Should BP be put into "temporary" receivership?

Saturday afternoon CNN trotted out Ms. Huffington and (himself) Robert Reich, who explained “Why Obama should put BP under temporary receivership”, link here.


Huffington pointed out the health problems of the cleanup workers and BP’s lack of credibility in its response so far.

Reich insisted that the receivership would be short-term and would end with the completion of cleanup (whenever that can be).

But even the thought that the government could perform a Venezuelan-style “people’s” expropriation of oil company equity would discourage investors, stop exploration, and damage the portfolios of many retirees and pension funds.

Some conservatives (or perhaps libertarians) have told me that the real problem is that the lack of shallow water drilling permits drives companies into deeper water, where the drilling is inevitably more dangerous.


Wikipedia attribution link for old p.d. photo of BP trademark.

Friday, June 04, 2010

BP Oil Spill is "our fault" (The Washington Times); remember Spindletop?

So, here we go again with “drill baby drill”, which won’t happen for some time. The Washington Times has an editorial by Ted Nugent, “Oil Spill Is Our Fault: We want cheap energy and no consequences”, link here. This isn't the time for Robin William's and his assurances to Matt Damon's character in "Good Will Hunting". In the mean time, oil globules reach the Pensacola Coast this morning and computer models having oil reaching the US East Coast and even crossing the Atlantic to Europe.
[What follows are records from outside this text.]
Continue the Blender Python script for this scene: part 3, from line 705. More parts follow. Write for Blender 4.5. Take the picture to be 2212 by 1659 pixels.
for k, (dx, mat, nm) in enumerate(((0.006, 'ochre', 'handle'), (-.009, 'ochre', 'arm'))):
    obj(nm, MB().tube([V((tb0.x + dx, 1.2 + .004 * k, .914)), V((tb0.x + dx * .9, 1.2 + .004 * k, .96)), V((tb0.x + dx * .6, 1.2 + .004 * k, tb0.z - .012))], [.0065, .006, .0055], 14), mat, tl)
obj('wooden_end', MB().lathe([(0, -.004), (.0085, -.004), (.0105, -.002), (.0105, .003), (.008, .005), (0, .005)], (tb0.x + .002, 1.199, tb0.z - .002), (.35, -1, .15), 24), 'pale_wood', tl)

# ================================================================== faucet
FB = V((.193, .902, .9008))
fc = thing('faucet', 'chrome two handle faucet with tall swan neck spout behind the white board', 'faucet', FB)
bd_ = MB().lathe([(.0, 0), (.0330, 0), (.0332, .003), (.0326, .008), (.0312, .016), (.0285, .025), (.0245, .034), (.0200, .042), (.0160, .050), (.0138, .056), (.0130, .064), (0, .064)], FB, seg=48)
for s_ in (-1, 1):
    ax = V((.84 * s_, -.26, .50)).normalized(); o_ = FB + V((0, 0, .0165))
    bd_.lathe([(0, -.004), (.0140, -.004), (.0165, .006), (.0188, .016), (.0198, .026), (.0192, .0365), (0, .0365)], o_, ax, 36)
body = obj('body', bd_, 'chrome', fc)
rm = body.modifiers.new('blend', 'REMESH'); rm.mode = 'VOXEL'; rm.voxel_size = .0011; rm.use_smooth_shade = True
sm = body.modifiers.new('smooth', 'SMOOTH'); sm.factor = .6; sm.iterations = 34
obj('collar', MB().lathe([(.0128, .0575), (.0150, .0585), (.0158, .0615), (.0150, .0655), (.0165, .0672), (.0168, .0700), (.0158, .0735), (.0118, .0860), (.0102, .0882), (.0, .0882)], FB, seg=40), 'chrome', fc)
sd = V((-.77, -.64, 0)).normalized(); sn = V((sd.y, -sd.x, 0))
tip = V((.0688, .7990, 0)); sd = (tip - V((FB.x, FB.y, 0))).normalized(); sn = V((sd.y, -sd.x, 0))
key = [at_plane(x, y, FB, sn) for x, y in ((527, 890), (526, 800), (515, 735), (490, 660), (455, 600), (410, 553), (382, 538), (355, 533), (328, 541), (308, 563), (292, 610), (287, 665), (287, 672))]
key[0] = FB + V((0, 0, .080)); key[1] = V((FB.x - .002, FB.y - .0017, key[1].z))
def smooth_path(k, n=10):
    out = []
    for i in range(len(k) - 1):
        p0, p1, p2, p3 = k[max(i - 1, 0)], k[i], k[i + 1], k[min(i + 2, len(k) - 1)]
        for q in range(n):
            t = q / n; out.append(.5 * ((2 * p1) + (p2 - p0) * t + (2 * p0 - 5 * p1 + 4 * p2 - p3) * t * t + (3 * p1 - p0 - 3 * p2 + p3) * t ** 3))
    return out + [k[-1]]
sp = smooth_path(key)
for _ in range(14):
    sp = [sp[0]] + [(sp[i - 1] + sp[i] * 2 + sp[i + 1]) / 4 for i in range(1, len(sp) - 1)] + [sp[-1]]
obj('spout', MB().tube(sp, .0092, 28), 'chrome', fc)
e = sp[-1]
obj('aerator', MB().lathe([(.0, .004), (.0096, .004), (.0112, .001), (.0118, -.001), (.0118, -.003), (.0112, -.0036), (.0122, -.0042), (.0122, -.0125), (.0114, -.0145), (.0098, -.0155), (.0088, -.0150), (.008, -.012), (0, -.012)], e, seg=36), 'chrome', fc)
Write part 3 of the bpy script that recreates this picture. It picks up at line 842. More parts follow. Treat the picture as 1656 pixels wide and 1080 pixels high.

We heard this "personal responsibility" argument during the 1970s with the Arab oil embargo and even-odd gasoline rationing (and the threat that Nixon might even impose WWII-style coupon gasoline rationing; the coupons actually did get printed up.)

Nugent writes with some contempt toward “woefully ignorant Americans with hypocritical attitudes.” But there was just as much of that in the 1970s. In 1979 it came back again, with a brief oil crisis instigated by change of power in Iran; on the East Coast that winter, gasoline stations were closed on Friday, Saturday, and Sunday.

We’ve talked about energy independence for a long time, and done little. And now we have climate change and peak oil to think about.

An BP has to reassure investors that it will be around a year from now.

I remember that back in the 1950s my father got a copy of the book “Spindletop” for Christmas (I think it’s the same as the book by Clark and Halbouty). Too bad the book doesn’t seem to be around the house now.

Wikipedia attribution link for picture of Lucas geyser.  I last visited the area in 1979.  (I also once lived in an apartment on Lucas St. in Dallas, in the Oak Lawn section.)

Tuesday, June 01, 2010

"Pay your dues" by scrubbing oil off grass in Gulf marshlands

Anderson Cooper AC360 tonight described a cadre of workers hired by BP to manually wash oil off of grass in marsh and estuaries. There are about 40 workers present, when there would be a need for hundreds. The people were hired by BP on condition that they not talk to reporters (especially Anderson Cooper who keeps ‘em honest) or blog or tweet about the work.

This sounds like cleaning out the grease pit with a toothbrush when on KP, which I had to do in the Army in Special Training Company on March 31, 1968 at Fort Jackson SC in Tent City.

It sounds indeed like a way to “pay your dues”. Bring on the Cultural Revolution, at least a “free market cultural revolution”, or FMCR. How many people can do these manual labor jobs, that my father saw as a necessary component of virtue?

What do they call BP -- "bi polar"?  This was supposed to be the "green" oil company!

Tony Hayward says "I want my life back."  And the pundits say, like pastor Rick Warren, "it's not about you."  So he Hayward says "we will get this done, we will make this right."

BP doesn't just have a PR problem, it has a "substantive problem" (CNN).